* [COLLECTED DATA]

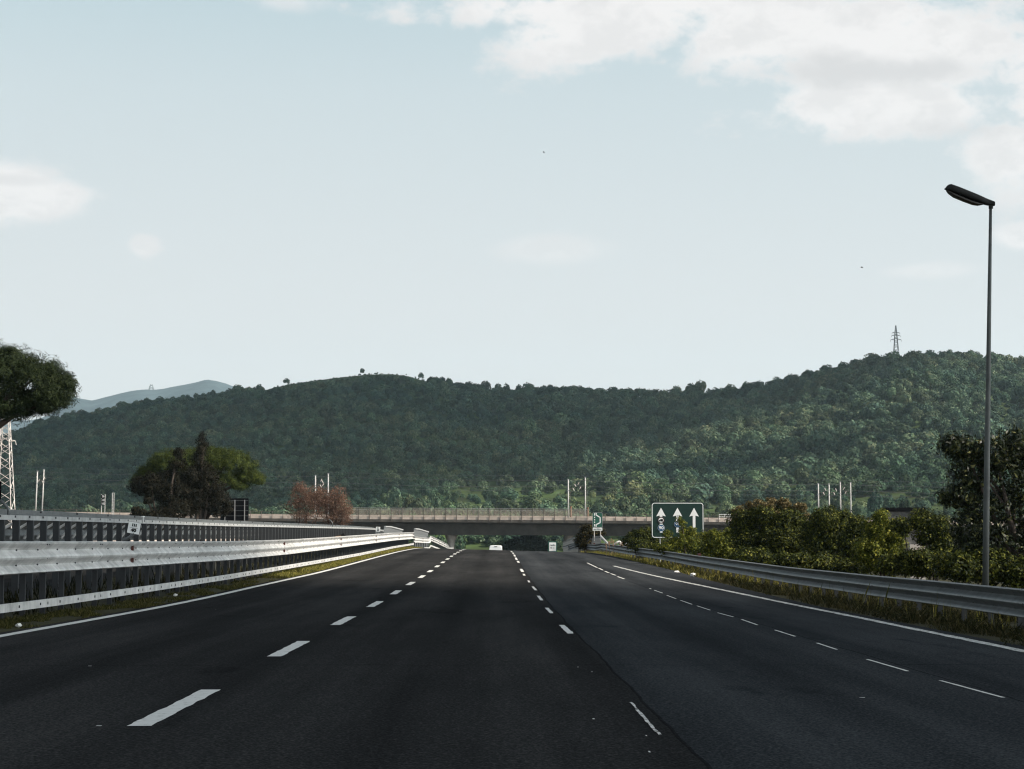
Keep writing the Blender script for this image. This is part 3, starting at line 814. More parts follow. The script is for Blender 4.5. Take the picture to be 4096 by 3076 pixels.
for cx, tip, base in ((690, 372, 1112), (1179, 373, 1112), (1671, 376, 1118)):
    o = arrow(cx, tip, base)
    q = MB(); q.add([(x, -.010, z) for x, z in o], [(0, 1, 2), (0, 2, 5), (0, 5, 6), (2, 3, 4, 5)])
    q.add([(x, -.002, z) for x, z in o], [(2, 1, 0), (5, 2, 0), (6, 5, 0), (5, 4, 3, 2)])
    q.build('arrow', M['white'], t)
def roundel(cx, cz, r, rim, face, kind):
    x, z = zx(cx), zz(cz)
    d = MB(); disc(d, r * S, x, z, -.020, -.011); d = d.build('roundel', rim, t)
    e = MB(); disc(e, (r - (28 if kind == 'truck' else 6)) * S, x, z, -.026, -.0205); e.build('roundel_face', face, d)
    if kind == 'truck':
        k = MB()
        k.box((x + 18 * S, -.030, z + 2 * S), (78 * S, .006, 62 * S)); k.box((x - 42 * S, -.030, z - 8 * S), (36 * S, .006, 38 * S))
        for wx in (-38, 22, 44): disc(k, 12 * S, x + wx * S, z - 32 * S, -.033, -.027, 12)
        k.build('truck_symbol', M['black'], d)
    else: lettering(kind, 128 * S, M['white'], d, (x, -.031, z), 3 * S, 1.12)
roundel(690, 743, 102, M['maroon'], M['white'], 'truck')
roundel(692, 972, 103, M['white'], M['blue'], '90')
roundel(1180, 860, 103, M['white'], M['blue'], '60')
for px, ptop in ((2640, 2150), (2784, 2150)):
    a = P(px, ptop, Y0 + .1)
    q = MB(); zb = zground(a.x, Y0) - .3; dxx = a.x - c0.x
    q.tube([(dxx, .12, -530 * S + .02), (dxx, .12, zb - c0.z)], .035, 8); q.build('post', M['lattice'], t)
    q = MB(); q.tube([(dxx, .12, 520 * S), (dxx, .12, -529 * S)], .034, 8); q.build('mast', M['alu'], t)

# lay-by sign on the parapet
Y1 = 171.0
c1 = P(2390, 2080, Y1); S1 = (P(2410.2, 2080, Y1).x - P(2370.6, 2080, Y1).x) / 220.0
ax = lambda x: (x - 1330) * S1
az = lambda y: (335 - y) * S1
t = thing('lay_by_sign', 'small bright green emergency lay-by sign above a white distance plate at the crest', 'sign', (c1.x, Y1, c1.z))
q = MB(); q.prism(rrect(220 * S1, 330 * S1, 12 * S1, 4), 0, .04); q.build('panel', M['green2'], t)
q = MB(); ring(q, rrect(218 * S1, 328 * S1, 11 * S1, 4), rrect(204 * S1, 314 * S1, 8 * S1, 4), -.006, -.001)
q.build('border', M['alu'], t)
q = MB()
for a, b_ in ((185, 237), (265, 292), (317, 344), (371, 398), (425, 478)): q.box((ax(1266), -.008, az((a + b_) / 2)), (20 * S1, .008, (b_ - a) * S1))
pl = [(1301, 183), (1301, 224), (1389, 280), (1389, 392), (1299, 438), (1299, 479)]
for (p0, p1) in zip(pl, pl[1:]):
    a = Vector((ax(p0[0]), 0, az(p0[1]))); b_ = Vector((ax(p1[0]), 0, az(p1[1]))); d = (b_ - a); n_ = Vector((-d.z, 0, d.x)).normalized() * 12 * S1
    d = d.normalized() * 5 * S1; a = a - d; b_ = b_ + d
    q.add([(a + n_) + Vector((0, -.012, 0)), (a - n_) + Vector((0, -.012, 0)), (b_ - n_) + Vector((0, -.012, 0)), (b_ + n_) + Vector((0, -.012, 0))], [(0, 1, 2, 3)])
q.build('lay_by_symbol', M['white'], t)
q = MB(); q.box((0, .02, az(538)), (214 * S1, .03, 64 * S1)); pz = q.build('distance_plate', M['white'], t)
lettering('ogni 550 m', 39 * S1, M['black'], pz, (0, -.004, az(538)), .6 * S1, 1.0)
for x in (1257, 1398):
    q = MB(); q.tube([(ax(x), .05, az(500)), (ax(x), .05, az(800))], .03, 6); q.build('post', M['lattice'], t)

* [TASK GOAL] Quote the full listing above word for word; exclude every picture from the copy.

* [FINAL RESULT]
Keep writing the Blender script for this image. This is part 3, starting at line 814. More parts follow. The script is for Blender 4.5. Take the picture to be 4096 by 3076 pixels.
for cx, tip, base in ((690, 372, 1112), (1179, 373, 1112), (1671, 376, 1118)):
    o = arrow(cx, tip, base)
    q = MB(); q.add([(x, -.010, z) for x, z in o], [(0, 1, 2), (0, 2, 5), (0, 5, 6), (2, 3, 4, 5)])
    q.add([(x, -.002, z) for x, z in o], [(2, 1, 0), (5, 2, 0), (6, 5, 0), (5, 4, 3, 2)])
    q.build('arrow', M['white'], t)
def roundel(cx, cz, r, rim, face, kind):
    x, z = zx(cx), zz(cz)
    d = MB(); disc(d, r * S, x, z, -.020, -.011); d = d.build('roundel', rim, t)
    e = MB(); disc(e, (r - (28 if kind == 'truck' else 6)) * S, x, z, -.026, -.0205); e.build('roundel_face', face, d)
    if kind == 'truck':
        k = MB()
        k.box((x + 18 * S, -.030, z + 2 * S), (78 * S, .006, 62 * S)); k.box((x - 42 * S, -.030, z - 8 * S), (36 * S, .006, 38 * S))
        for wx in (-38, 22, 44): disc(k, 12 * S, x + wx * S, z - 32 * S, -.033, -.027, 12)
        k.build('truck_symbol', M['black'], d)
    else: lettering(kind, 128 * S, M['white'], d, (x, -.031, z), 3 * S, 1.12)
roundel(690, 743, 102, M['maroon'], M['white'], 'truck')
roundel(692, 972, 103, M['white'], M['blue'], '90')
roundel(1180, 860, 103, M['white'], M['blue'], '60')
for px, ptop in ((2640, 2150), (2784, 2150)):
    a = P(px, ptop, Y0 + .1)
    q = MB(); zb = zground(a.x, Y0) - .3; dxx = a.x - c0.x
    q.tube([(dxx, .12, -530 * S + .02), (dxx, .12, zb - c0.z)], .035, 8); q.build('post', M['lattice'], t)
    q = MB(); q.tube([(dxx, .12, 520 * S), (dxx, .12, -529 * S)], .034, 8); q.build('mast', M['alu'], t)

# lay-by sign on the parapet
Y1 = 171.0
c1 = P(2390, 2080, Y1); S1 = (P(2410.2, 2080, Y1).x - P(2370.6, 2080, Y1).x) / 220.0
ax = lambda x: (x - 1330) * S1
az = lambda y: (335 - y) * S1
t = thing('lay_by_sign', 'small bright green emergency lay-by sign above a white distance plate at the crest', 'sign', (c1.x, Y1, c1.z))
q = MB(); q.prism(rrect(220 * S1, 330 * S1, 12 * S1, 4), 0, .04); q.build('panel', M['green2'], t)
q = MB(); ring(q, rrect(218 * S1, 328 * S1, 11 * S1, 4), rrect(204 * S1, 314 * S1, 8 * S1, 4), -.006, -.001)
q.build('border', M['alu'], t)
q = MB()
for a, b_ in ((185, 237), (265, 292), (317, 344), (371, 398), (425, 478)): q.box((ax(1266), -.008, az((a + b_) / 2)), (20 * S1, .008, (b_ - a) * S1))
pl = [(1301, 183), (1301, 224), (1389, 280), (1389, 392), (1299, 438), (1299, 479)]
for (p0, p1) in zip(pl, pl[1:]):
    a = Vector((ax(p0[0]), 0, az(p0[1]))); b_ = Vector((ax(p1[0]), 0, az(p1[1]))); d = (b_ - a); n_ = Vector((-d.z, 0, d.x)).normalized() * 12 * S1
    d = d.normalized() * 5 * S1; a = a - d; b_ = b_ + d
    q.add([(a + n_) + Vector((0, -.012, 0)), (a - n_) + Vector((0, -.012, 0)), (b_ - n_) + Vector((0, -.012, 0)), (b_ + n_) + Vector((0, -.012, 0))], [(0, 1, 2, 3)])
q.build('lay_by_symbol', M['white'], t)
q = MB(); q.box((0, .02, az(538)), (214 * S1, .03, 64 * S1)); pz = q.build('distance_plate', M['white'], t)
lettering('ogni 550 m', 39 * S1, M['black'], pz, (0, -.004, az(538)), .6 * S1, 1.0)
for x in (1257, 1398):
    q = MB(); q.tube([(ax(x), .05, az(500)), (ax(x), .05, az(800))], .03, 6); q.build('post', M['lattice'], t)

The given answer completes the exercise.